Xiaosheng Zhao (JHU)

From 21 cm Astrophysics to Galactic Archaeology: Enriching Physics-Driven Analysis with Machine Learning
The era of machine learning (ML) has opened new opportunities for extracting physical insights from complex astronomical data. During my PhD, I explored challenges in extracting physical information from 3D 21 cm images during the epoch of reionization, where strong foregrounds, signal non-Gaussianity, and slow forward modeling limit conventional analysis. I applied implicit likelihood inference (simulation-based inference) and introduced new summary representations using convolutional neural networks and wavelet scattering transforms. I also developed diffusion models to accelerate simulation-based studies without sacrificing information content.
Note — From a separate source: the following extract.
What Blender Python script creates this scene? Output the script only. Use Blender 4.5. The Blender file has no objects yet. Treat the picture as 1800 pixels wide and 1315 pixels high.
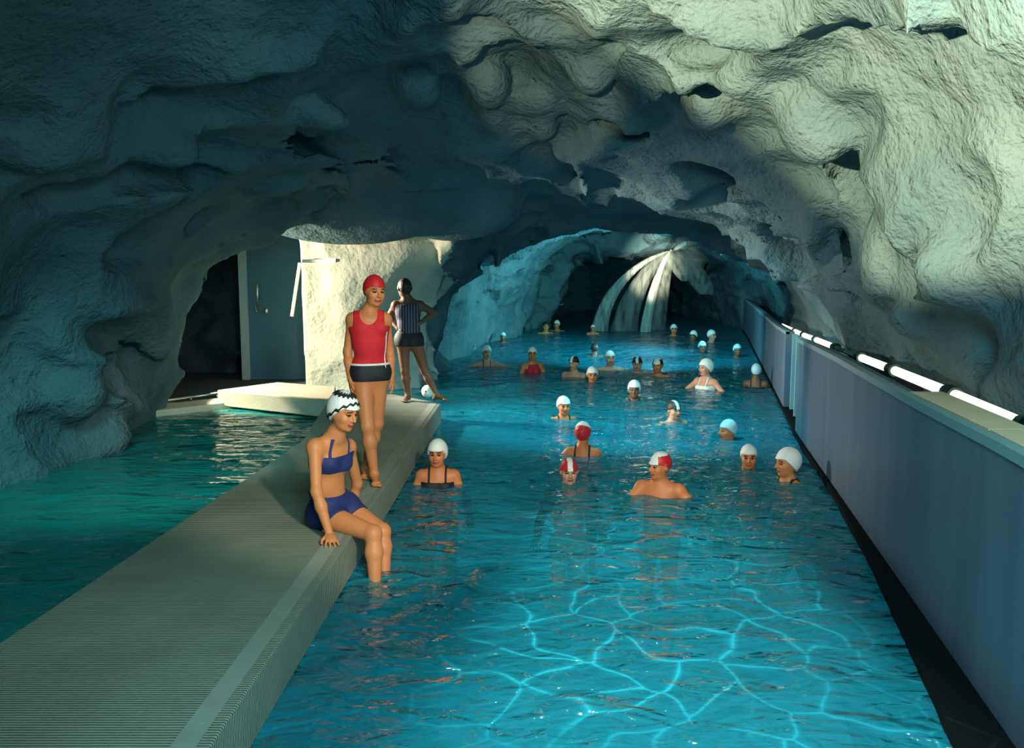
import bpy, math, random
import numpy as np
from mathutils import Vector, Matrix, Euler
random.seed(7)
PI = math.pi
scene = bpy.context.scene
COL = scene.collection

# ------------------------------------------------------------------ camera, world, lights, exposure
CAM = np.array([0.0, 0.0, 1.90]); FPX = 1500.0; PITCH = math.atan((657.5 - 480.0) / FPX)
cd = bpy.data.cameras.new('camera'); cam = bpy.data.objects.new('camera', cd); COL.objects.link(cam)
cam.location = CAM; cam.rotation_euler = (PI/2 - PITCH, 0, 0)
cd.sensor_width = 36; cd.lens = 36 * FPX / 1800; cd.clip_start = 0.05; cd.clip_end = 200
scene.camera = cam
vs = scene.view_settings
vs.view_transform = 'Standard'; vs.look = 'None'; vs.exposure = 0.0; vs.gamma = 1.0; vs.use_curve_mapping = False
w = bpy.data.worlds.new('world'); scene.world = w; w.use_nodes = True
w.node_tree.nodes['Background'].inputs[0].default_value = (0.10, 0.32, 0.42, 1)
w.node_tree.nodes['Background'].inputs[1].default_value = 0.15

def lamp(kind, name, loc, target, power, color, size=0.5, angle=60, blend=0.5, size_y=None):
    d = bpy.data.lights.new(name, kind); d.energy = power; d.color = color
    if kind == 'AREA':
        d.shape = 'RECTANGLE'; d.size = size; d.size_y = size_y or size
    else:
        d.shadow_soft_size = size
    if kind == 'SPOT':
        d.spot_size = math.radians(angle); d.spot_blend = blend
    o = bpy.data.objects.new(name, d); COL.objects.link(o); o.location = loc
    if target is not None:
        o.rotation_euler = (Vector(target) - Vector(loc)).to_track_quat('-Z', 'Y').to_euler()
    return o
CREAM = (1.0, 0.90, 0.66); WARM = (1.0, 0.86, 0.66); TEAL = (0.10, 0.62, 0.82); AQUA = (0.22, 0.72, 0.80)
# unseen light placed behind the camera to rake along the vault to the right
vf = lamp('SPOT', 'vault_flood', (-2.6, -0.3, 2.2), (3.3, 5.2, 3.0), 11500, (1.0, 0.72, 0.43), 0.04, 62, 0.35)
lamp('SPOT', 'knob_fill', (-0.6, 0.2, 2.2), (0.12, 6.3, 3.45), 2400, (1.0, 0.70, 0.42), 0.03, 13, 0.6)  # added spot to brighten the hanging rock knobs
# added spot to brighten the two women on the walkway
lamp('SPOT', 'figure_fill', (1.3, 0.3, 2.9), (-1.15, 6.2, 0.85), 1080, WARM, 0.10, 28, 0.5)
# daylight falling in through the side hall
lamp('SPOT', 'hall_daylight', (-5.6, 12.0, 1.9), (-1.8, 12.5, 1.05), 1500, (1.0, 0.88, 0.62), 0.04, 86, 0.12)
lamp('SPOT', 'pool_daylight', (-3.2, 11.6, 2.0), (4.2, 10.0, 0.0), 1100, (1.0, 0.93, 0.80), 0.15, 80, 0.8)
# unseen fill lights added to brighten the cave, mostly blue-green
lamp('SPOT', 'cave_fill_near', (0.4, 0.5, 3.0), (0.5, 6.5, 0.0), 700, (0.32, 0.78, 0.85), 0.6, 100, 0.6)
lamp('SPOT', 'swimmer_fill', (-0.6, 1.0, 3.0), (1.9, 9.5, 0.1), 700, WARM, 0.2, 40, 0.7)
lamp('SPOT', 'left_glint', (0.0, 0.3, 2.2), (-2.0, 6.0, 3.5), 150, (0.7, 1.0, 0.85), 0.05, 9, 1.0)
lamp('SPOT', 'left_glint', (-1.0, 0.3, 2.0), (-3.25, 5.6, 2.85), 130, (0.7, 1.0, 0.85), 0.05, 10, 1.0)
lamp('AREA', 'cave_fill_up', (-0.5, 0.5, 0.5), (-0.6, 8.5, 3.2), 17, TEAL, 1.5)
lamp('SPOT', 'cave_fill_mid', (1.3, 9.5, 2.6), (1.6, 11.2, 0.0), 620, AQUA, 0.5, 112, 0.5)
lamp('SPOT', 'channel_fill', (-3.2, 5.5, 2.6), (-3.4, 8.0, 0.0), 330, (0.3, 0.85, 0.80), 0.4, 72, 0.8)
lamp('SPOT', 'cave_fill_far', (5.6, 19.5, 1.4), (-0.2, 22.0, 1.8), 3000, AQUA, 0.5, 105, 0.7)
lamp('SPOT', 'cave_fill_water', (2.4, 16.0, 2.3), (3.2, 20.5, 0.0), 1500, AQUA, 0.5, 100, 0.7)
lamp('SPOT', 'cave_fill_arch', (2.6, 19.5, 0.9), (6.2, 28.5, 3.0), 900, AQUA, 0.4, 62, 0.8)
lamp('SPOT', 'fall_fill', (3.6, 23.0, 0.7), (4.6, 27.6, 1.9), 5500, CREAM, 0.1, 24, 0.8)  # added spot to brighten the waterfall
# added spot with a ripple pattern in its emission, for the near water
RL = (0.55, 3.4, 3.35)
cl = lamp('SPOT', 'ripple_spot', RL, (RL[0], RL[1], 0.0), 1100, (1.0, 0.98, 0.84), 0.004, 116, 0.5)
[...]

Now in my postdoctoral research, I focus on Galactic Archaeology using stellar spectra. I investigate how undetected secondary-component stars in local group galaxies affect the uncertainty of radial velocity measurements from low- and medium-resolution stellar spectra. Parallel to this, I am developing a contrastively trained foundation ML model that aligns stellar spectra across instruments to support cross-survey calibration, parameter estimation, and anomaly detection.

Together, these projects demonstrate how machine learning methods can enrich physics-driven analysis across different domains, offering scalable and informative tools for the next generation of astronomical datasets.